* SOURCE MATERIAL:
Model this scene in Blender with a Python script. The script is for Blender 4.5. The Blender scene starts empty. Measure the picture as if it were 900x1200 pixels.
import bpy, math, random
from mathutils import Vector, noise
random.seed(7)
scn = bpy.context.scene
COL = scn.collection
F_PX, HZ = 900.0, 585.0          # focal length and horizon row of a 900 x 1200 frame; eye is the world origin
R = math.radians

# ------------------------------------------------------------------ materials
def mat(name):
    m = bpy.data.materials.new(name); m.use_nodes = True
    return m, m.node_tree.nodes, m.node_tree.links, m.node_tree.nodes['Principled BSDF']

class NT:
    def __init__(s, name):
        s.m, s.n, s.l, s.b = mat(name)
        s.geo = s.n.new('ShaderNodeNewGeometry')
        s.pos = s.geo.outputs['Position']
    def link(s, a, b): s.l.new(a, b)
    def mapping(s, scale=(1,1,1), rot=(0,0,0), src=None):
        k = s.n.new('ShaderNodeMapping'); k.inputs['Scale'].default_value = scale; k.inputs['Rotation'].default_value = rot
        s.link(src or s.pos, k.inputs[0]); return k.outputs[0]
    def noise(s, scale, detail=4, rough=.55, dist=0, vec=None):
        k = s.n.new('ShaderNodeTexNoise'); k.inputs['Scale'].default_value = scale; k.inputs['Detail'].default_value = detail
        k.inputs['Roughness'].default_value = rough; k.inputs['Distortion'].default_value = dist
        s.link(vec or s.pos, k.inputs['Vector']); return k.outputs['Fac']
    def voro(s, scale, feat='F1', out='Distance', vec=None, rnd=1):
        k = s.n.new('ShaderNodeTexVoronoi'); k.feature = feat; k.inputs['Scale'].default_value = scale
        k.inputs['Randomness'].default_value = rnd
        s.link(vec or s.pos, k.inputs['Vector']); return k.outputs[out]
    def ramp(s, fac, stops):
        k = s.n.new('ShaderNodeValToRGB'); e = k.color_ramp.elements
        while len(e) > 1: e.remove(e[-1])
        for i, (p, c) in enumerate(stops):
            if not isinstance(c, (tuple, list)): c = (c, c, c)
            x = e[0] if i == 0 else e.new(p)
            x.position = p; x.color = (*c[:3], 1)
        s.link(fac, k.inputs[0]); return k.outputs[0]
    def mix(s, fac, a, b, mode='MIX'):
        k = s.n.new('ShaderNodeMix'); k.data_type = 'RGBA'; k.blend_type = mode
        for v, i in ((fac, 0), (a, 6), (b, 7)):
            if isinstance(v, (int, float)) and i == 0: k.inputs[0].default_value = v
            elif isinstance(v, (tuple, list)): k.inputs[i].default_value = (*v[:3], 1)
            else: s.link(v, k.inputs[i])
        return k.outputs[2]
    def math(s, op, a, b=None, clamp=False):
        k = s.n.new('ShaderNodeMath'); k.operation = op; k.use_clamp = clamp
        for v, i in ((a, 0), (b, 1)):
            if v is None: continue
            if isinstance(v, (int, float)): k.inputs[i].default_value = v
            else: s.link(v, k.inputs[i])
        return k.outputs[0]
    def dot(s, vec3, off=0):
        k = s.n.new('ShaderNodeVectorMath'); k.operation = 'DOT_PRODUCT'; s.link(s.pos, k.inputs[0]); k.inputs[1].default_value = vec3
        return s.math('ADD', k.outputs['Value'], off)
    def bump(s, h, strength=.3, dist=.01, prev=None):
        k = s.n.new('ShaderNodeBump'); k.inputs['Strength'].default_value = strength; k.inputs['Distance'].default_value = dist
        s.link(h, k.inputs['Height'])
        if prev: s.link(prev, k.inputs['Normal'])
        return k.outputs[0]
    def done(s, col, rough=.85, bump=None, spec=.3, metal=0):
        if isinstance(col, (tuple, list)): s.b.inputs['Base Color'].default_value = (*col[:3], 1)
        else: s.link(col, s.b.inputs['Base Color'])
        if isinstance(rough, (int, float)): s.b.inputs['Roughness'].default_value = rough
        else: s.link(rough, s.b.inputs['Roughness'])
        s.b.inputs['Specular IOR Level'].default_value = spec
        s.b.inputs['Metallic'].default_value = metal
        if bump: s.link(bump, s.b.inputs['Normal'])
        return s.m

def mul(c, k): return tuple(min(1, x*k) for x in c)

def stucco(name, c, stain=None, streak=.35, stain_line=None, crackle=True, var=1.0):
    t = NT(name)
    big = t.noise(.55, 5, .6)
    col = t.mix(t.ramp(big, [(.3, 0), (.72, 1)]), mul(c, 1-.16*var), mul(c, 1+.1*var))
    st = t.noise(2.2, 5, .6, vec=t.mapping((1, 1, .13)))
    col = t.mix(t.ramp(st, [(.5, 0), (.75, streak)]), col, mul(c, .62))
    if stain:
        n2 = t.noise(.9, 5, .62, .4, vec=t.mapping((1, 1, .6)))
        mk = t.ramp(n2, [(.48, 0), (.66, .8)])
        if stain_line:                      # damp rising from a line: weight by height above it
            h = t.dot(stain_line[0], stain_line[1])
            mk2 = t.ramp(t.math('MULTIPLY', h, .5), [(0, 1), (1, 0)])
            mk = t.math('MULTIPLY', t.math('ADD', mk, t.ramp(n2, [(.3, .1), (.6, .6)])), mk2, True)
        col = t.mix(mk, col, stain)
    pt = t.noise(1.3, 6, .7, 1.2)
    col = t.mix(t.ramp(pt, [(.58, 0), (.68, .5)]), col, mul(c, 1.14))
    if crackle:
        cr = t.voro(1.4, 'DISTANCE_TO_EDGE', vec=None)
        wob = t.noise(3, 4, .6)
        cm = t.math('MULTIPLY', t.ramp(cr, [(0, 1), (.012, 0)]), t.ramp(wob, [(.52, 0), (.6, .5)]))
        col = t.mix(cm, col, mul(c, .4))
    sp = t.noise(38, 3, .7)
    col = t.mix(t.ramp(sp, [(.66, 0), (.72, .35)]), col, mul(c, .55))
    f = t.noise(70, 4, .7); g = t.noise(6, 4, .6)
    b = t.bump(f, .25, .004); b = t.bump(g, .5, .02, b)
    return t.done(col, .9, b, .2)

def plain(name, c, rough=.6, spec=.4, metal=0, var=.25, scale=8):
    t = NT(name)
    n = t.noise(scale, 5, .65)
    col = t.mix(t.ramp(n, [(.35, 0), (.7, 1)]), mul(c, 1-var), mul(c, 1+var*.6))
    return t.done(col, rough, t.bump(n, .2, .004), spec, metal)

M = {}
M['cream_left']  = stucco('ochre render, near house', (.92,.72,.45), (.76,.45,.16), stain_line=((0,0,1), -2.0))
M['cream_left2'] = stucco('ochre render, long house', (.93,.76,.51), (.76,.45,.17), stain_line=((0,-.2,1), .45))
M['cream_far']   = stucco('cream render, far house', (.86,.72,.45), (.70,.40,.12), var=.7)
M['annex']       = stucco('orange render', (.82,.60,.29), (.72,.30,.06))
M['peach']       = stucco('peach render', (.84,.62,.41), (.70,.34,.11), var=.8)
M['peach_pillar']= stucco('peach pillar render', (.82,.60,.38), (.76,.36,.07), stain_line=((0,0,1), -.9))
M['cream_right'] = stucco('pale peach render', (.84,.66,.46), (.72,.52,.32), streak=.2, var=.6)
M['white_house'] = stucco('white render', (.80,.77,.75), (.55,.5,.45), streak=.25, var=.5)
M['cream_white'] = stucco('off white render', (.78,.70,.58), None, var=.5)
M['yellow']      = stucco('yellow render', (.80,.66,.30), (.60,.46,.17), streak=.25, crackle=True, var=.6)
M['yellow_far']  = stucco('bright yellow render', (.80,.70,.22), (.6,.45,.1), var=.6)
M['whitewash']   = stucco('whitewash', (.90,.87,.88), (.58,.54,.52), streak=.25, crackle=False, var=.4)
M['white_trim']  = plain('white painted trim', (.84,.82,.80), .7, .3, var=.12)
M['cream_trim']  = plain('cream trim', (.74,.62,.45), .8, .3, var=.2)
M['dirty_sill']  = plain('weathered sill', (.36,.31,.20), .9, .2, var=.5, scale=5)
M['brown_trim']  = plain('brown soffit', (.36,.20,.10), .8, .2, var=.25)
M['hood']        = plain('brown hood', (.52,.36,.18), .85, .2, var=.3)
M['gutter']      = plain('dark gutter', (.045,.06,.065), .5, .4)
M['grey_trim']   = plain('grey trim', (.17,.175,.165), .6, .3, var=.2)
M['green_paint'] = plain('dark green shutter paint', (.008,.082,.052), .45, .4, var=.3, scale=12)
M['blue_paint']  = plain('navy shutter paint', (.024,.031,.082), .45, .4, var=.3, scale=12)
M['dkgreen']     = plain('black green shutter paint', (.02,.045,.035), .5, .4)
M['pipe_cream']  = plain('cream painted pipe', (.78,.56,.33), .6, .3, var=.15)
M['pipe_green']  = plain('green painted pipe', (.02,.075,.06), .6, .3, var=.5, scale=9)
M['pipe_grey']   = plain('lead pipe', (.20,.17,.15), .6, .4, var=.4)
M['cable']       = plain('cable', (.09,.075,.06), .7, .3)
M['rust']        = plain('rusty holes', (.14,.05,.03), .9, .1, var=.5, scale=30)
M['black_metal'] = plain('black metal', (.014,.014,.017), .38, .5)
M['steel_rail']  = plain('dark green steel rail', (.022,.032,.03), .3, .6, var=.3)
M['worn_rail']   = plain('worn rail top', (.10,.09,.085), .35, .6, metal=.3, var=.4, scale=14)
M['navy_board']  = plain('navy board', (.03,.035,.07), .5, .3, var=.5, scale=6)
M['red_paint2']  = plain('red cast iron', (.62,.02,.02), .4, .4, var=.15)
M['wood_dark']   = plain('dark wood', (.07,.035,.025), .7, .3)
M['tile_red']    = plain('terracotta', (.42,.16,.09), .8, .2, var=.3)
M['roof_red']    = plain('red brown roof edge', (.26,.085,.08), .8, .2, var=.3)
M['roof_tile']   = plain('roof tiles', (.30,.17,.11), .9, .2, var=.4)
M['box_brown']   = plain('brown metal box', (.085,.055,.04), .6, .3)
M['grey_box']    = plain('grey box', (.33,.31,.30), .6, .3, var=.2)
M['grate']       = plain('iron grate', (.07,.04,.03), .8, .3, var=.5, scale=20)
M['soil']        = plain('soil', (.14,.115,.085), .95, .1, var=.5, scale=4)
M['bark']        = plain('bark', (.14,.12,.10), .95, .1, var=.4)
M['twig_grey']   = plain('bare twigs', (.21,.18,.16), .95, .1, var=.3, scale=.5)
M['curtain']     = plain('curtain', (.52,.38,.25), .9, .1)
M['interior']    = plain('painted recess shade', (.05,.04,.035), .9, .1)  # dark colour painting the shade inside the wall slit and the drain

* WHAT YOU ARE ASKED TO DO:
Reproduce, please, the lines of the material from its first line down to the line containing "m.node_tree.links, m.node_tree.nodes['Principled BSDF']", keeping both ends and nothing beyond them.

* RESULT FOR THIS TASK:
Model this scene in Blender with a Python script. The script is for Blender 4.5. The Blender scene starts empty. Measure the picture as if it were 900x1200 pixels.
import bpy, math, random
from mathutils import Vector, noise
random.seed(7)
scn = bpy.context.scene
COL = scn.collection
F_PX, HZ = 900.0, 585.0          # focal length and horizon row of a 900 x 1200 frame; eye is the world origin
R = math.radians

# ------------------------------------------------------------------ materials
def mat(name):
    m = bpy.data.materials.new(name); m.use_nodes = True
    return m, m.node_tree.nodes, m.node_tree.links, m.node_tree.nodes['Principled BSDF']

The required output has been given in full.